• [Given exercise]: Select all lines holding the word "script" from the entries that follow.

• [Data]:
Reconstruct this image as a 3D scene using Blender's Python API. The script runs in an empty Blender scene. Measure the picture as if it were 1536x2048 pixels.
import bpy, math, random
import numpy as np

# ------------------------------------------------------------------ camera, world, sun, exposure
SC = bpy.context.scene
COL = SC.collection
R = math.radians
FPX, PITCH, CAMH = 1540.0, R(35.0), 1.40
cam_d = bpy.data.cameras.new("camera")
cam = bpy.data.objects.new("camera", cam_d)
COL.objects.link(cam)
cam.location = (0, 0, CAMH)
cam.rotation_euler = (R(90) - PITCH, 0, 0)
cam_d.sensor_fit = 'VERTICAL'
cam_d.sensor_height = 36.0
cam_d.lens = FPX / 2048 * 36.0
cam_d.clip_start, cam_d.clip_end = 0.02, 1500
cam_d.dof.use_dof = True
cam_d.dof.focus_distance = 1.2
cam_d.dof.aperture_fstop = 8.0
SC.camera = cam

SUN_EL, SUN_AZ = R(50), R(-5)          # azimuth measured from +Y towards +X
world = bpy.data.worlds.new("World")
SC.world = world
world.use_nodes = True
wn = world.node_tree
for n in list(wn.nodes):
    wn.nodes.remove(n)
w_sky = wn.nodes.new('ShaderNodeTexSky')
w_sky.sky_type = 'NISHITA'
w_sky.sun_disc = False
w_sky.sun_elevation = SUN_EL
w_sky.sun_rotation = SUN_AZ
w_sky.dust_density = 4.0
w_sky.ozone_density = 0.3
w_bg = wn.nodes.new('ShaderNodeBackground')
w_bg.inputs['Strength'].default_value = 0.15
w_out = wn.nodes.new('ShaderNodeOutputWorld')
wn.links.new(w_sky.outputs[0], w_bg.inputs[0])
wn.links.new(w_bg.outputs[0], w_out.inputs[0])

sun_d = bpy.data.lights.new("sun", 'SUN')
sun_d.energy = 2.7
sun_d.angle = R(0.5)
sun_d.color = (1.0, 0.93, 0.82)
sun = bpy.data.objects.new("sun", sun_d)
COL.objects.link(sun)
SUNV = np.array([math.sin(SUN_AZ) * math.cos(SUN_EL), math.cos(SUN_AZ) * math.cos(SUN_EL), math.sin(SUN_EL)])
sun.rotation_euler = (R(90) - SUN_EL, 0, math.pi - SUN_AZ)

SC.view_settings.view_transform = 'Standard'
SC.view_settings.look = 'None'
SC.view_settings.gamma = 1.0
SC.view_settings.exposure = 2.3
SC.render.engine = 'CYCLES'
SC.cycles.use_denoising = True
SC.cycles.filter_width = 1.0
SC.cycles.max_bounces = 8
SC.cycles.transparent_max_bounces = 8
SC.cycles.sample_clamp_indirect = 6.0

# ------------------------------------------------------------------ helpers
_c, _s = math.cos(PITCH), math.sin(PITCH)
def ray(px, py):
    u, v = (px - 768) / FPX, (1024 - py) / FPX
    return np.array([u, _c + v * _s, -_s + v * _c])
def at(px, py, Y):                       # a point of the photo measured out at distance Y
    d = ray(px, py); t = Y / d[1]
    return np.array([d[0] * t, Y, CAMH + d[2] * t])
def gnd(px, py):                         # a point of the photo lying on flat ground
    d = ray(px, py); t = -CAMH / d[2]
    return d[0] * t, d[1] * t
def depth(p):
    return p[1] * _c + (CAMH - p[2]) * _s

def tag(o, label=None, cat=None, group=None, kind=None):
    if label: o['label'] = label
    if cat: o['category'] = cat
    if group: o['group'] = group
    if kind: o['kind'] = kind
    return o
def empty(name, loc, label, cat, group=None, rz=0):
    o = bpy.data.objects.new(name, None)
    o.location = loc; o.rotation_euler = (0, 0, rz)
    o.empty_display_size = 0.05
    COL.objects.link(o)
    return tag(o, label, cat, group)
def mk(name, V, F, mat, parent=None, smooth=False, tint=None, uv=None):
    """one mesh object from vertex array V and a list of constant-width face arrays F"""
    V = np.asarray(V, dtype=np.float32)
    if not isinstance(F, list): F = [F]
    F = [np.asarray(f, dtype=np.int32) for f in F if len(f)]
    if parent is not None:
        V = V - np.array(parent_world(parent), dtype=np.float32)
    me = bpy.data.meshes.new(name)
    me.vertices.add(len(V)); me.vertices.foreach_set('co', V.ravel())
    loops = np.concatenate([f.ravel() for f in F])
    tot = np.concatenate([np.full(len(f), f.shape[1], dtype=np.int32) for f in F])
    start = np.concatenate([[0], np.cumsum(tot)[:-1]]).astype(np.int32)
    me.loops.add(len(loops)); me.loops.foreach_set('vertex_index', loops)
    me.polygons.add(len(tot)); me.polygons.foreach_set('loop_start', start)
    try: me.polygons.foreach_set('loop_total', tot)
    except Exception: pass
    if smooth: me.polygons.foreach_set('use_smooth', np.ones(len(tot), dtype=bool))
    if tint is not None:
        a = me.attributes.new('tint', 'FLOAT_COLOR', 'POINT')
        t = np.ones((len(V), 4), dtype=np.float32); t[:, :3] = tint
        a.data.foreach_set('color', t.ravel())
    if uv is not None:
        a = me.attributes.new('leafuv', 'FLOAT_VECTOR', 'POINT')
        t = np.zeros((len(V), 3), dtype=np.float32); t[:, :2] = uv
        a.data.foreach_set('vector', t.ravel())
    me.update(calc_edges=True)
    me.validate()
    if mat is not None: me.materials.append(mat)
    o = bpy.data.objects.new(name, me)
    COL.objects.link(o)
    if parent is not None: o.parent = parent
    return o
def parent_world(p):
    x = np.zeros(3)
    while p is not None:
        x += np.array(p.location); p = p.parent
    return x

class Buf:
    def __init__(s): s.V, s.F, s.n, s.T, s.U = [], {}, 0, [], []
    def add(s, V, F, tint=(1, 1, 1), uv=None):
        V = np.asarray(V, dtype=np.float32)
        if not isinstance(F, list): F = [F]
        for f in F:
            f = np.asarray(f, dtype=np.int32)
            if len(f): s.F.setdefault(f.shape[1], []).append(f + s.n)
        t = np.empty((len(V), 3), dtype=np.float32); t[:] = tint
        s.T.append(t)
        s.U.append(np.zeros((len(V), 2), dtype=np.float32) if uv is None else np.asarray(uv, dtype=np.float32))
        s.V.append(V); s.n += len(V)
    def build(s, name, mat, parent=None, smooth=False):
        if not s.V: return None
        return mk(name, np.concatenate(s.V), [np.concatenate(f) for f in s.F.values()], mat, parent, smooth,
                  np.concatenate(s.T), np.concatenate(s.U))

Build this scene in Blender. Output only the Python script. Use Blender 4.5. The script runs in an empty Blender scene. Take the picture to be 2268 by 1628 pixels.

• [Worked answer]:
Reconstruct this image as a 3D scene using Blender's Python API. The script runs in an empty Blender scene. Measure the picture as if it were 1536x2048 pixels.
Build this scene in Blender. Output only the Python script. Use Blender 4.5. The script runs in an empty Blender scene. Take the picture to be 2268 by 1628 pixels.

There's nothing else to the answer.